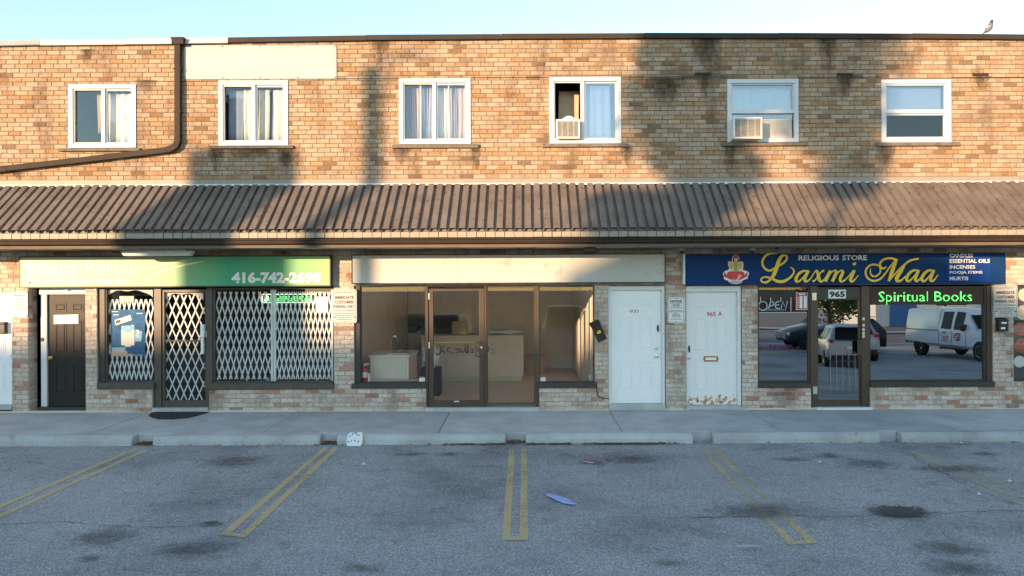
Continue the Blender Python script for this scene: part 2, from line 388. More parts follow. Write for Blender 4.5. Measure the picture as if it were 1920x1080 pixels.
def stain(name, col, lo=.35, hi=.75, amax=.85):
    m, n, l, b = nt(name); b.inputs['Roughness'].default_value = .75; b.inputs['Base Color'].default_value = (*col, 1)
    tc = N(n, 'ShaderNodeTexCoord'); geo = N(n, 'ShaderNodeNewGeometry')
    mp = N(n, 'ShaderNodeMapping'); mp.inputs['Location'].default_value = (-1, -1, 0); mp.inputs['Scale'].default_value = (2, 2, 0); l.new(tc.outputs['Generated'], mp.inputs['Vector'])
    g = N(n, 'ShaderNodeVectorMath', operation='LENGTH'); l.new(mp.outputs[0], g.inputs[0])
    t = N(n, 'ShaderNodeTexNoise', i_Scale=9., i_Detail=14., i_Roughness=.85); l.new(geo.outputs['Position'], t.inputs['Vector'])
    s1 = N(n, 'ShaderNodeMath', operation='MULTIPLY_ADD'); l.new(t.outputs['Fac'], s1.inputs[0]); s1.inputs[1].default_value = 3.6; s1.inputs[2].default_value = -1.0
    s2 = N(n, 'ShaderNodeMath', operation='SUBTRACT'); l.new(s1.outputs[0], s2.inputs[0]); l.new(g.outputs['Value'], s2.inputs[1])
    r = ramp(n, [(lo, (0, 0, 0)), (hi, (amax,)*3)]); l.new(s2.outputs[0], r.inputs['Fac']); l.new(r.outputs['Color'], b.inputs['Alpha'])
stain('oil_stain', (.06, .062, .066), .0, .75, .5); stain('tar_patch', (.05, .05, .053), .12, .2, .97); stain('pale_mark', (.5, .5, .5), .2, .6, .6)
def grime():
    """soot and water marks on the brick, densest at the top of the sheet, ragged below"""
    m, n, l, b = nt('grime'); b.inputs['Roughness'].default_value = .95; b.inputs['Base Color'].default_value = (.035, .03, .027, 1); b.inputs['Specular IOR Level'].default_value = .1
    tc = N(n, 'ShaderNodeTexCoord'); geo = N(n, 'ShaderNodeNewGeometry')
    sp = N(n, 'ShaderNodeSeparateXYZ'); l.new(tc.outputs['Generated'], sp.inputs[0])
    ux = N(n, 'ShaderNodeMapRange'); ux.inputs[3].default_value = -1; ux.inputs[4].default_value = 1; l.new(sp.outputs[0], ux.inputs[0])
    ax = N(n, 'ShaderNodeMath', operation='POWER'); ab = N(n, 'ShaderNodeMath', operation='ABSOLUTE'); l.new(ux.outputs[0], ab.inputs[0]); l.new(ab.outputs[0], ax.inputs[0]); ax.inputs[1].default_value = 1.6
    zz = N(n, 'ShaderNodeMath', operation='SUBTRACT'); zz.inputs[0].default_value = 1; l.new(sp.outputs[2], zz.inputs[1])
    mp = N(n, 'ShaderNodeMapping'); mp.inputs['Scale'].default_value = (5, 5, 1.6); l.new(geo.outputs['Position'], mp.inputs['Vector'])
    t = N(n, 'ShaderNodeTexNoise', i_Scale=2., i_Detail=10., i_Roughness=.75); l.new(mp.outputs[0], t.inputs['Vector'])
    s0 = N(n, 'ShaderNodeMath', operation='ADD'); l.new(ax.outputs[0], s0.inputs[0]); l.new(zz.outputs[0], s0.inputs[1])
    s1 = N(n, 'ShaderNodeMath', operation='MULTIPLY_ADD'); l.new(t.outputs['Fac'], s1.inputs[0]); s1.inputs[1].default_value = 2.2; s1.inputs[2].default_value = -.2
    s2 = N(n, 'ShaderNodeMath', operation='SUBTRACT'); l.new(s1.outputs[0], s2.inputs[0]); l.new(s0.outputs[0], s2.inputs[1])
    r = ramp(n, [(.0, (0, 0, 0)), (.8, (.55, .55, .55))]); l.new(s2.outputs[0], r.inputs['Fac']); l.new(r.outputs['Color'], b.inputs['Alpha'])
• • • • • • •
DIRECTIONS FOR THIS TASK: Transcribe each line above verbatim, with the pictures left out.

FINAL ANSWER:
Continue the Blender Python script for this scene: part 2, from line 388. More parts follow. Write for Blender 4.5. Measure the picture as if it were 1920x1080 pixels.
def stain(name, col, lo=.35, hi=.75, amax=.85):
    m, n, l, b = nt(name); b.inputs['Roughness'].default_value = .75; b.inputs['Base Color'].default_value = (*col, 1)
    tc = N(n, 'ShaderNodeTexCoord'); geo = N(n, 'ShaderNodeNewGeometry')
    mp = N(n, 'ShaderNodeMapping'); mp.inputs['Location'].default_value = (-1, -1, 0); mp.inputs['Scale'].default_value = (2, 2, 0); l.new(tc.outputs['Generated'], mp.inputs['Vector'])
    g = N(n, 'ShaderNodeVectorMath', operation='LENGTH'); l.new(mp.outputs[0], g.inputs[0])
    t = N(n, 'ShaderNodeTexNoise', i_Scale=9., i_Detail=14., i_Roughness=.85); l.new(geo.outputs['Position'], t.inputs['Vector'])
    s1 = N(n, 'ShaderNodeMath', operation='MULTIPLY_ADD'); l.new(t.outputs['Fac'], s1.inputs[0]); s1.inputs[1].default_value = 3.6; s1.inputs[2].default_value = -1.0
    s2 = N(n, 'ShaderNodeMath', operation='SUBTRACT'); l.new(s1.outputs[0], s2.inputs[0]); l.new(g.outputs['Value'], s2.inputs[1])
    r = ramp(n, [(lo, (0, 0, 0)), (hi, (amax,)*3)]); l.new(s2.outputs[0], r.inputs['Fac']); l.new(r.outputs['Color'], b.inputs['Alpha'])
stain('oil_stain', (.06, .062, .066), .0, .75, .5); stain('tar_patch', (.05, .05, .053), .12, .2, .97); stain('pale_mark', (.5, .5, .5), .2, .6, .6)
def grime():
    """soot and water marks on the brick, densest at the top of the sheet, ragged below"""
    m, n, l, b = nt('grime'); b.inputs['Roughness'].default_value = .95; b.inputs['Base Color'].default_value = (.035, .03, .027, 1); b.inputs['Specular IOR Level'].default_value = .1
    tc = N(n, 'ShaderNodeTexCoord'); geo = N(n, 'ShaderNodeNewGeometry')
    sp = N(n, 'ShaderNodeSeparateXYZ'); l.new(tc.outputs['Generated'], sp.inputs[0])
    ux = N(n, 'ShaderNodeMapRange'); ux.inputs[3].default_value = -1; ux.inputs[4].default_value = 1; l.new(sp.outputs[0], ux.inputs[0])
    ax = N(n, 'ShaderNodeMath', operation='POWER'); ab = N(n, 'ShaderNodeMath', operation='ABSOLUTE'); l.new(ux.outputs[0], ab.inputs[0]); l.new(ab.outputs[0], ax.inputs[0]); ax.inputs[1].default_value = 1.6
    zz = N(n, 'ShaderNodeMath', operation='SUBTRACT'); zz.inputs[0].default_value = 1; l.new(sp.outputs[2], zz.inputs[1])
    mp = N(n, 'ShaderNodeMapping'); mp.inputs['Scale'].default_value = (5, 5, 1.6); l.new(geo.outputs['Position'], mp.inputs['Vector'])
    t = N(n, 'ShaderNodeTexNoise', i_Scale=2., i_Detail=10., i_Roughness=.75); l.new(mp.outputs[0], t.inputs['Vector'])
    s0 = N(n, 'ShaderNodeMath', operation='ADD'); l.new(ax.outputs[0], s0.inputs[0]); l.new(zz.outputs[0], s0.inputs[1])
    s1 = N(n, 'ShaderNodeMath', operation='MULTIPLY_ADD'); l.new(t.outputs['Fac'], s1.inputs[0]); s1.inputs[1].default_value = 2.2; s1.inputs[2].default_value = -.2
    s2 = N(n, 'ShaderNodeMath', operation='SUBTRACT'); l.new(s1.outputs[0], s2.inputs[0]); l.new(s0.outputs[0], s2.inputs[1])
    r = ramp(n, [(.0, (0, 0, 0)), (.8, (.55, .55, .55))]); l.new(s2.outputs[0], r.inputs['Fac']); l.new(r.outputs['Color'], b.inputs['Alpha'])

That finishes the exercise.